|
Title | Fanged Princess
|
Author | Elisabeth Wheatley
|
Cover Art | ---
|
Publisher | Chengalera Press - 2012
|
First Printing | Chengalera Press - 2012
|
|
|
Title | Fanged Outcast
|
Author | Elisabeth Wheatley
|
Cover Art | ---
|
Publisher | ---
|
First Printing | ---
|
| |
Category | Fantasy
|
Warnings | None
|
Main Characters | Hadassah, Damien, Madelyn, Devin, Chase
|
Main Elements | Vampires
|
Website | Inkspelled Faery
|
|
Fanged Princess
I will not let my brother suffer the same loss...
Hadassah's father, the Vampire King, harshly punished her choice to love a human boy. Now her brother, the only person in the world who still matters to her, has fallen for a human girl. Determined to keep the girl safe, the three of them flee from their home in New England and find themselves cornered with their father's minions closing in. If they want to escape, their only hope may be to join forces with the mortal enemies of their kind...

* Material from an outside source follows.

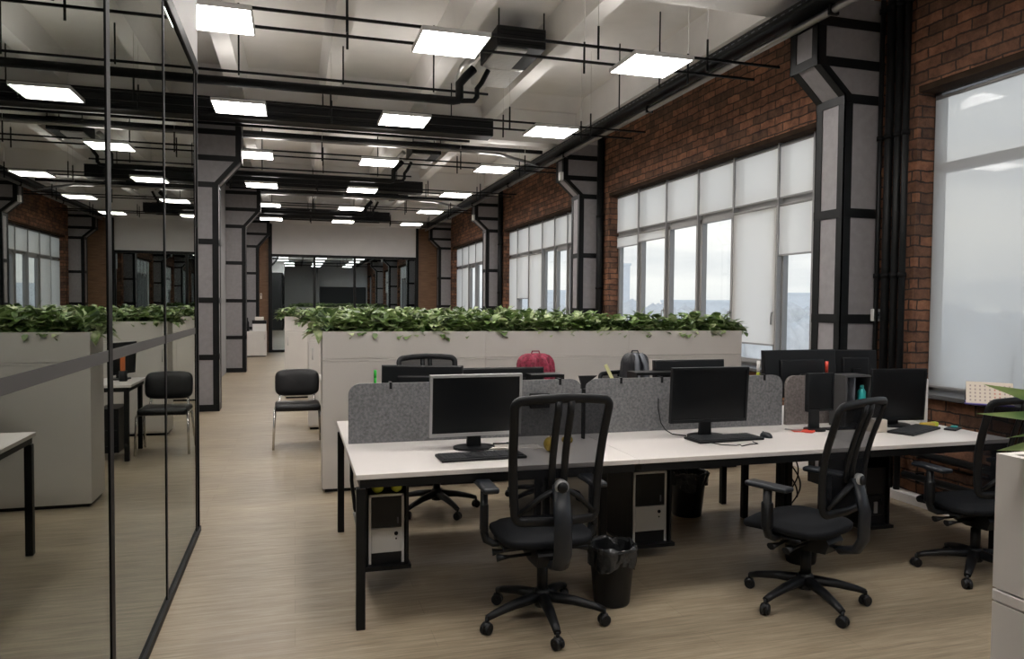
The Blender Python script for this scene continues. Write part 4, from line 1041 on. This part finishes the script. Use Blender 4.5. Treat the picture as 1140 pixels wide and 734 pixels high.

This short novella of Hadassah, the daughter of the Vampire King, was an action packed adventure, with a core that revolved around family. The family that means more to you than your own life, and the family that you wished you had not been born into. In a world where vampires and humans are forbidden to fall in love, Hadassah must help Damien and Madelyn escape, before her uncle (her father's main enforcer) captures and kills the human girl.
I enjoyed this tale because Hadassah was a strong female protagonist, something we aren't seeing enough lately in YA literature where the girl spends half the novel moaning about how she's not good enough for whatever male she happens to have her eye on, and the other half needing to be rescued by him because she was too stupid not to keep ending up in danger of her life. Our vampire princess in this story however is perfectly capable of taking care of herself, and of some of the male characters too! In fact, Hadassah doesn't even really have a love interest in this story, let alone some cliched love triangle. It was also wonderful to have a tale that focued on the love between siblings, about how much Damien meant to Hadassah, and what she would do to ensure his happiness at her own expense.

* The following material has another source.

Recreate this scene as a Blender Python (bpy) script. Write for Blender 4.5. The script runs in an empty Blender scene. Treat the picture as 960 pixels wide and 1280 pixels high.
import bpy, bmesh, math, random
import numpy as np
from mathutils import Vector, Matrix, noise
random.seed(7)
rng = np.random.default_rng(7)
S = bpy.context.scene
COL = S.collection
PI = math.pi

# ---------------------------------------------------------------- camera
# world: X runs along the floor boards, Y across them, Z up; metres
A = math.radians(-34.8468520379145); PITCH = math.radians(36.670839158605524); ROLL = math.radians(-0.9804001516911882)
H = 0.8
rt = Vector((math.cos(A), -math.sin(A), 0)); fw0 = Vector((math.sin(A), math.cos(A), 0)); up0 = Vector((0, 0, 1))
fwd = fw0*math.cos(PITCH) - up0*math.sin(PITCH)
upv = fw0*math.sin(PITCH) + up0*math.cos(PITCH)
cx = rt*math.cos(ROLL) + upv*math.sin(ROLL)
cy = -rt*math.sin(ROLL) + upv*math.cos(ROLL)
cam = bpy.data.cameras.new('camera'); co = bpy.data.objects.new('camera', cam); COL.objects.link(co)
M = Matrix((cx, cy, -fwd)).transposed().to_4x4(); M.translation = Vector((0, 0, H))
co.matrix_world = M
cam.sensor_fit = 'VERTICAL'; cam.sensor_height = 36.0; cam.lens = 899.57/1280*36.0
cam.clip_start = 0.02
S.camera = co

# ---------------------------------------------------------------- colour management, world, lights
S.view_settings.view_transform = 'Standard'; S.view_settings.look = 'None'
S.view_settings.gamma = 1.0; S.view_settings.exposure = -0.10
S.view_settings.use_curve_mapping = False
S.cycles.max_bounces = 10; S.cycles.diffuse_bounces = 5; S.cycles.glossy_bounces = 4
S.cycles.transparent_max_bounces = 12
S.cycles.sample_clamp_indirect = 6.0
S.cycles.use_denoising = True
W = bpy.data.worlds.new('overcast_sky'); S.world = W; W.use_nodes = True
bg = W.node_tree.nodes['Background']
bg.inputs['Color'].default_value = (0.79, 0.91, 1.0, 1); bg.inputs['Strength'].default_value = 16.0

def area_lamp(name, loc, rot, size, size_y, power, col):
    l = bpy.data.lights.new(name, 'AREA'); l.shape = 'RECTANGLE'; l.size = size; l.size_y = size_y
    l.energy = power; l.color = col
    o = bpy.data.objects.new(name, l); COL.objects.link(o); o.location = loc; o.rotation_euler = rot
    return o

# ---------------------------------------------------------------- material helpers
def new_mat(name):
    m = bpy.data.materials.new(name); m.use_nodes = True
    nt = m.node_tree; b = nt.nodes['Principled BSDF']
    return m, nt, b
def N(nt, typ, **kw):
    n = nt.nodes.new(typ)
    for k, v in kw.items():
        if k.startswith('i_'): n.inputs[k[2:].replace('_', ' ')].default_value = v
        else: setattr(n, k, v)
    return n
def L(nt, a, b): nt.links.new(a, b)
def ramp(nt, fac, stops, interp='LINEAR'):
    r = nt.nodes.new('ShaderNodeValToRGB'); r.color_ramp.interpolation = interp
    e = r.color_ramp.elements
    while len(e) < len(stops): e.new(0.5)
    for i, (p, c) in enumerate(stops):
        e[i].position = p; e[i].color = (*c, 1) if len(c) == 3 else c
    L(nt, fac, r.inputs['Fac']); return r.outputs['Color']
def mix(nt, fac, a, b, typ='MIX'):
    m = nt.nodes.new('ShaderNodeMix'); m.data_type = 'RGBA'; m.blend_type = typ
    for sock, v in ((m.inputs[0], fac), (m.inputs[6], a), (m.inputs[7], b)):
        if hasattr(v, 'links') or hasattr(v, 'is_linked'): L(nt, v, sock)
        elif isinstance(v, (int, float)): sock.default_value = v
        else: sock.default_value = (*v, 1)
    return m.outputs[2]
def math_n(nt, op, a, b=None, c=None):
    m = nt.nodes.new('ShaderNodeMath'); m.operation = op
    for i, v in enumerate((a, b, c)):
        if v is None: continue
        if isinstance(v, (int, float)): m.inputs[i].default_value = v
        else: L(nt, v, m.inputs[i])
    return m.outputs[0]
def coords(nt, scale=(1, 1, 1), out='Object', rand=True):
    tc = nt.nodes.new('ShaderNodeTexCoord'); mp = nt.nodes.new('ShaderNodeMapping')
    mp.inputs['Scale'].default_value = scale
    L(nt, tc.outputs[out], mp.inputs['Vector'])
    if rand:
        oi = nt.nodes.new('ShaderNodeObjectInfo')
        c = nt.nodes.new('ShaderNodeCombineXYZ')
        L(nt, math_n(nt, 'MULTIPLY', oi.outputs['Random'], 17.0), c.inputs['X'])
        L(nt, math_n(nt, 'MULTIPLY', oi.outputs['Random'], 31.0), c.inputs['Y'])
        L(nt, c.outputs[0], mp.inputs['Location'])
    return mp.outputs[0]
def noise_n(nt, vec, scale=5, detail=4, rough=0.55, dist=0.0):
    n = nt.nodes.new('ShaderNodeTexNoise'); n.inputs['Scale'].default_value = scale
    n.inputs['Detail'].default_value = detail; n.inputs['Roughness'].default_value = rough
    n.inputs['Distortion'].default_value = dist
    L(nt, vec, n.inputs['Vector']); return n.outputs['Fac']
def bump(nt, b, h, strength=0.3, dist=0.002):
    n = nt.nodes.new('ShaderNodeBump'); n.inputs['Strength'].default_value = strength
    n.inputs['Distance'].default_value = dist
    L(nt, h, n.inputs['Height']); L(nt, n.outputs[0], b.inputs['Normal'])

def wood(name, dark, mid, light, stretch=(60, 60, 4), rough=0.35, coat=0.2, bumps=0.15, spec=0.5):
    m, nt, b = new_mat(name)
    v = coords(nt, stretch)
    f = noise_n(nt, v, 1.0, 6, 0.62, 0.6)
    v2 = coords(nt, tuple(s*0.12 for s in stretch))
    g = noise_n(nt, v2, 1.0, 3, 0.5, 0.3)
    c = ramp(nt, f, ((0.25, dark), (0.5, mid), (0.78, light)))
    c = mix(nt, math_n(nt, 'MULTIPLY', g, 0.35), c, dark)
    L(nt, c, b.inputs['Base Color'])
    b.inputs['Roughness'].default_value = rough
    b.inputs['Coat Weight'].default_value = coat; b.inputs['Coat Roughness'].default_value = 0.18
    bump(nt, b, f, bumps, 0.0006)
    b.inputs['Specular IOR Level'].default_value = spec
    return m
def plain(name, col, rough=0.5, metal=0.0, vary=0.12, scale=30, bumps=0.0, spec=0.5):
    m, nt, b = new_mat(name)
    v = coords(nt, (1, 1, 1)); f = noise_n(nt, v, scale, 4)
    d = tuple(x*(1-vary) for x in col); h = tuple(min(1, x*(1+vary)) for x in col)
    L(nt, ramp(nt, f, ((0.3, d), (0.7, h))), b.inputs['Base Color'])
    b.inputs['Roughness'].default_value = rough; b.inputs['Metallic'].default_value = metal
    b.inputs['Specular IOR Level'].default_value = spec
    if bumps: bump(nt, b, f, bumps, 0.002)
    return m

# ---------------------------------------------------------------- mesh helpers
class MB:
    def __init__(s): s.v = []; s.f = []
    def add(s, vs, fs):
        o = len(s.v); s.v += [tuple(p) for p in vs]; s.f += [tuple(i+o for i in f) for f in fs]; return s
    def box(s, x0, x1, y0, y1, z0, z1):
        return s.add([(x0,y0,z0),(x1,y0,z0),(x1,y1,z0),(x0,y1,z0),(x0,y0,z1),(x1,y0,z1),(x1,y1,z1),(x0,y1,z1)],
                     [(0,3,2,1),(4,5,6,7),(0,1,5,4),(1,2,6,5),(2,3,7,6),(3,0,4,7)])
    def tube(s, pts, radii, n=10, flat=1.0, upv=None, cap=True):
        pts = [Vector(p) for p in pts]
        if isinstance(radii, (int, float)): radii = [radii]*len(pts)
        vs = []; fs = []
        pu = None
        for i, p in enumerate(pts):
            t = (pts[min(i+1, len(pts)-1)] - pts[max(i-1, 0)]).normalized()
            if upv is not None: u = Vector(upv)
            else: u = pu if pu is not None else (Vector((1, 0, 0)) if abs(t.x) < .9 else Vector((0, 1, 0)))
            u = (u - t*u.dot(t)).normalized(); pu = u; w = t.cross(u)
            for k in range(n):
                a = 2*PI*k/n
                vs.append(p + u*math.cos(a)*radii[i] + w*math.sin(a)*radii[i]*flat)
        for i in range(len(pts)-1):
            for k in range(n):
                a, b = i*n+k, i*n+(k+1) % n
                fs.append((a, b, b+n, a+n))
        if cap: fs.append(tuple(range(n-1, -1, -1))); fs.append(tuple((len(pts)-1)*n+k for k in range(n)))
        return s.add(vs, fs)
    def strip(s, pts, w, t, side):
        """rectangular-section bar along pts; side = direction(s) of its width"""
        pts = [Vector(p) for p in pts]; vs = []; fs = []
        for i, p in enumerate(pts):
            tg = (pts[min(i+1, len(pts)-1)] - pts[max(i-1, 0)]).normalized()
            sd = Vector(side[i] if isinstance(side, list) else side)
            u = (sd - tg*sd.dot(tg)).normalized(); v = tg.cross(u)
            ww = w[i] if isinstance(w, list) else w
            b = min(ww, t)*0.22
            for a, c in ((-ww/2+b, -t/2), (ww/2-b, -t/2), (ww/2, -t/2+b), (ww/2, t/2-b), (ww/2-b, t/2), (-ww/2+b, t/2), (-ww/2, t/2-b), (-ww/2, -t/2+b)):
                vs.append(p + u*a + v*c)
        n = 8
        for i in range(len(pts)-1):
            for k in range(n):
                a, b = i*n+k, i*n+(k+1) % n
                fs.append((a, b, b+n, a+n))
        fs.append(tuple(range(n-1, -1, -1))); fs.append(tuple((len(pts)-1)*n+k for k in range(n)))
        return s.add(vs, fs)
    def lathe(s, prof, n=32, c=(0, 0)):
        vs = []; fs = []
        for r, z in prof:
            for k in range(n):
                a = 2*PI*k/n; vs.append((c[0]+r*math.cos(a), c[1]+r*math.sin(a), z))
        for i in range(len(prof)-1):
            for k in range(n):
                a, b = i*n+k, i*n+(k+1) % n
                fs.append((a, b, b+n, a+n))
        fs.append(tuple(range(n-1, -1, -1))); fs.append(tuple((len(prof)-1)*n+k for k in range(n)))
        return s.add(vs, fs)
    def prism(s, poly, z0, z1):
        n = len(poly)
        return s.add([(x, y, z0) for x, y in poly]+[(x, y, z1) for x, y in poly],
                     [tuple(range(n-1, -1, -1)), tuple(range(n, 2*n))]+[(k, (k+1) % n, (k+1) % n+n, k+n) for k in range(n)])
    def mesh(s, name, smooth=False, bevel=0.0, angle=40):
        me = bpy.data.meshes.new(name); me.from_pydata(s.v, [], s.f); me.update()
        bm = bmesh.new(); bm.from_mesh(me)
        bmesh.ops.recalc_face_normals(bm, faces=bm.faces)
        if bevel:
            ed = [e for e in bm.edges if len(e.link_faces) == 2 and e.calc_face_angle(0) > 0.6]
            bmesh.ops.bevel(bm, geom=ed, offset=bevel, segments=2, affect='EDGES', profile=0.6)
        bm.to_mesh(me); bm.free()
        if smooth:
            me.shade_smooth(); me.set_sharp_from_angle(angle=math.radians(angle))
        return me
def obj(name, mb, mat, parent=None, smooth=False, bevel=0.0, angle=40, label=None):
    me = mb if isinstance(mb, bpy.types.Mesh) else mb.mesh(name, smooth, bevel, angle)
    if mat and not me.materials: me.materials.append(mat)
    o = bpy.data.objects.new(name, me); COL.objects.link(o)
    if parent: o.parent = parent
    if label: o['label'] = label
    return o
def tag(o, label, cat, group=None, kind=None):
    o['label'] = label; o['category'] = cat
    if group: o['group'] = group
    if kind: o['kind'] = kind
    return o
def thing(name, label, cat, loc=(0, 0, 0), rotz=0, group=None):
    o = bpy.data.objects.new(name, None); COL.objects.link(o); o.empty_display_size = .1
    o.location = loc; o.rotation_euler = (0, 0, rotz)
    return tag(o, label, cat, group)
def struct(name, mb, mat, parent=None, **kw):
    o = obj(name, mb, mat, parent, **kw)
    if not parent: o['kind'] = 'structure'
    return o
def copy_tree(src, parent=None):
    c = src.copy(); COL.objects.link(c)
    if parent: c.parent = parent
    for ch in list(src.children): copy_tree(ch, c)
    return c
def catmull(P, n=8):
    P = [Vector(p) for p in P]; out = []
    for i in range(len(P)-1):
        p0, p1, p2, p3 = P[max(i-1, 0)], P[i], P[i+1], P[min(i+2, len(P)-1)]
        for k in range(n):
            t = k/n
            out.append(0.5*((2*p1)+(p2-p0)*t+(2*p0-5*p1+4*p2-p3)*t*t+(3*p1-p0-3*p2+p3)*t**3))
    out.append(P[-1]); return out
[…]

On the negative side, with the story being so short and written in the first person, the only character you really get to know is Hadassah herself. What we know about everyone else is seen through her eyes and her thoughts. Thus don't really get a chance to get attached to anyone else. Madelyn especially was a bit of a 2-dimensional damsel in distress, we know almost nothing about her history or personality. Frankly I wondered what Damien saw in her from what little we saw. And Uncle Devin the same, the "bad guy" of the story, though he was rather more interesting since Hadassah had quite a few dealings with him in her past. Finally, I would also have liked to know more about the world they live in, the way the vampire society worked, where the rest of the supernaturals fit in, and even more about the Huntsmen. This was just a glimpse into what could be a really fascinating world.
But at 93 pages, about the only thing one could reasonably flesh out is Hadassah herself and that was well done. I consider this novella as a kind of teaser to get people interested in the rest of the series.